By Alex Pearlstein, Director of Projects.
Gates, Ellison, Zuckerberg, Brin, Andreessen, McNealy, Grove… The list of famous technology entrepreneurs is a long one, but also a very male one. One is hard-pressed to think of a woman who is mentioned in the same pantheon as these tech giants. You look at the enrollments of just about any engineering or computer science program in a major research university and the likelihood is that the percentage of male students will be in the upper 80s or 90s. A great example is my grad school alma mater, Georgia Tech, with its infamous “ratio” of 70 percent male students to 30 percent female (though recent classes have been increasingly balanced, with the 2011 entering cohort consisting of 38 percent women). As forlorn Tech women looking for a date are wont to say, “The odds are good, but the goods are odd.” Tech has long had a Women In Engineering program to try to increase female interest and enrollment in engineering professions, but success has been difficult to come by. Numerous other institutions are also focused on attracting women into STEM programs and industries.
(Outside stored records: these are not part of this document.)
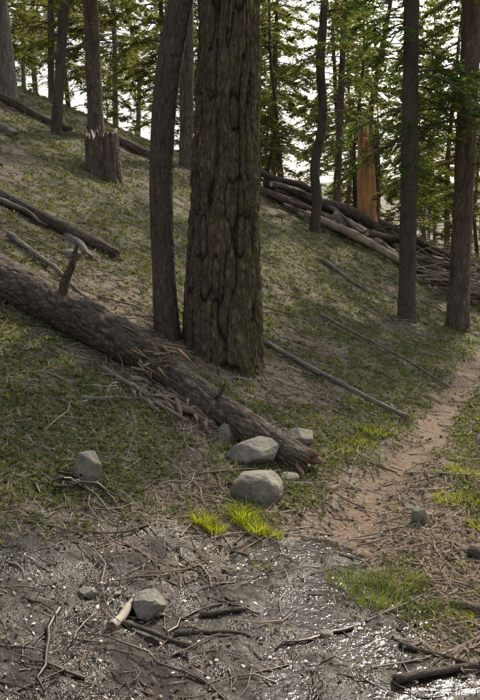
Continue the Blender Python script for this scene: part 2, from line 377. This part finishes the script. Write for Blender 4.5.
def tree(name,pts,rad,mat,cz0,cz1,R,nb,seed,foliage=None,dead_from=None,dead_n=0,flare=.05,ds=.06,nseg=28,droop=.35,dens=1.,furrow=.01,ff=14,fz=2.,dense_to=None,az=None,lobes=5,lump=.03,nl=.06,nw=.008):
    e=empty(name,pts[0])
    P=np.array(pts,float);loc=P[0].copy()
    o=stem("trunk",P-loc,rad,mat,nseg,ds,e,furrow,ff,fz,flare,seed=seed,dense_to=dense_to,lobes=lobes,lump=lump)
    w,n=crown(line(P-loc),cz0-loc[2],cz1-loc[2],R,nb,seed,None if dead_from is None else dead_from-loc[2],dead_n,droop,az,dens,nl,nw)
    mesh_obj("branches",w[0],w[1],M_branch,e);mesh_obj("foliage",n[0],n[1],foliage or M_fol,e)
    return e
g=lambda x,y:float(G(x,y))
z=g(-.15,6.32)
tree("fir_tree",[(-.16,6.32,z-.25),(-.155,6.32,z+.25),(-.13,6.32,1.9),(-.08,6.32,3.4),(0,6.35,8),(0,6.4,15),(0,6.4,19)],[.345,.325,.275,.238,.19,.1,.03],M_fir,7.5,18.8,2.0,45,11,
     dead_from=3.9,dead_n=14,flare=.10,ds=.011,nseg=320,furrow=.026,ff=27,fz=3.2,dense_to=4.2)
z=g(-.62,6.27)
tree("fir_tree",[(-.61,6.27,z-.2),(-.62,6.27,z+.05),(-.635,6.27,1.27),(-.65,6.27,1.84),(-.63,6.27,2.39),(-.585,6.27,2.82),(-.50,6.27,3.23),(-.46,6.27,3.4),(-.40,6.27,3.8),(-.3,6.27,6),(-.3,6.3,11)],
     [.115,.105,.095,.094,.095,.10,.098,.095,.09,.07,.02],M_dark,6.5,10.8,1.3,26,12,dead_from=4,dead_n=8,flare=.02,ds=.012,nseg=110,furrow=.005,ff=45,fz=8,dense_to=4)
def vt(x,y,dx,H,r,mat,**k):
    z=g(x,y)
    pts=[(x,y,z-.2),(x,y,z+.1),(x+dx*.3,y,z+H*.15),(x+dx,y,z+H*.4),(x+dx*1.6,y,z+H*.75),(x+dx*1.8,y,z+H)]
    return tree("fir_tree",pts,[r*1.15,r*1.08,r,r*.8,r*.45,r*.1],mat,**k)
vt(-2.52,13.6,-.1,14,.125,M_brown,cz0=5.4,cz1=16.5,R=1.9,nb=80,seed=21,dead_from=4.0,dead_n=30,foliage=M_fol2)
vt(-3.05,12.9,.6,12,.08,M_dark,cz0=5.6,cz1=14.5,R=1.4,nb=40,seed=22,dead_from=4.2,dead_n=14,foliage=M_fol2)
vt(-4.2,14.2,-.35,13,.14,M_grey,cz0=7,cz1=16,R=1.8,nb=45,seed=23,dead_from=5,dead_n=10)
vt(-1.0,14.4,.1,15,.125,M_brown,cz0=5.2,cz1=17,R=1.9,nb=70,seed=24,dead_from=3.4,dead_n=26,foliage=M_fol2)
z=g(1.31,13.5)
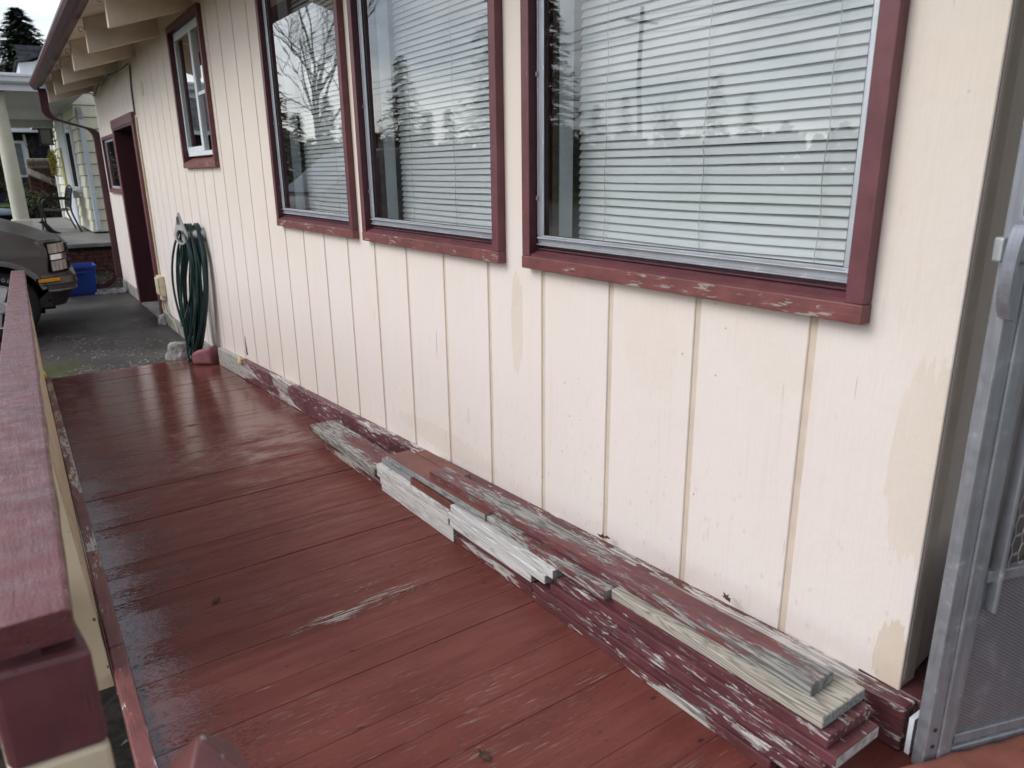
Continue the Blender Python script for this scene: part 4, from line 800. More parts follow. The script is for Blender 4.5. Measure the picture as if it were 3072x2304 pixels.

A new initiative in Nashville, Tennessee takes educational programs a step further by providing opportunities and guidance for women looking to become technology entrepreneurs. The program is called Evolve, which will be run out of the city’s new Entrepreneur Center and will seek to provide female entrepreneurs with resources such as access to investors and feedback on their business ideas. According to the founder of Evolve, the issue is not that women aren’t starting businesses, it’s that they aren’t always taking advantage of the support resources that are available to them.
With high-profile women such as Meg Whitman at Hewlett-Packard and Marissa Meyer at Yahoo attempting to right the ships of major technology companies gone astray, there are increasingly visible examples of female executives making headway in a male-dominated industry. Perhaps a new generation of women who have grown up with and around ubiquitous technology will equalize the STEM ratio one of these years as they start to graduate from master’s and PhD programs into the workforce and start and scale good ideas into companies. Maybe it will take a true “Billie” Gates to serve as a role model for a new generation of female entrepreneurs. Regardless, the real and projected shortages of STEM talent in today’s and tomorrow’s economy make it almost a mandate that the “odds” get worse for female Georgia Tech students now and into the future.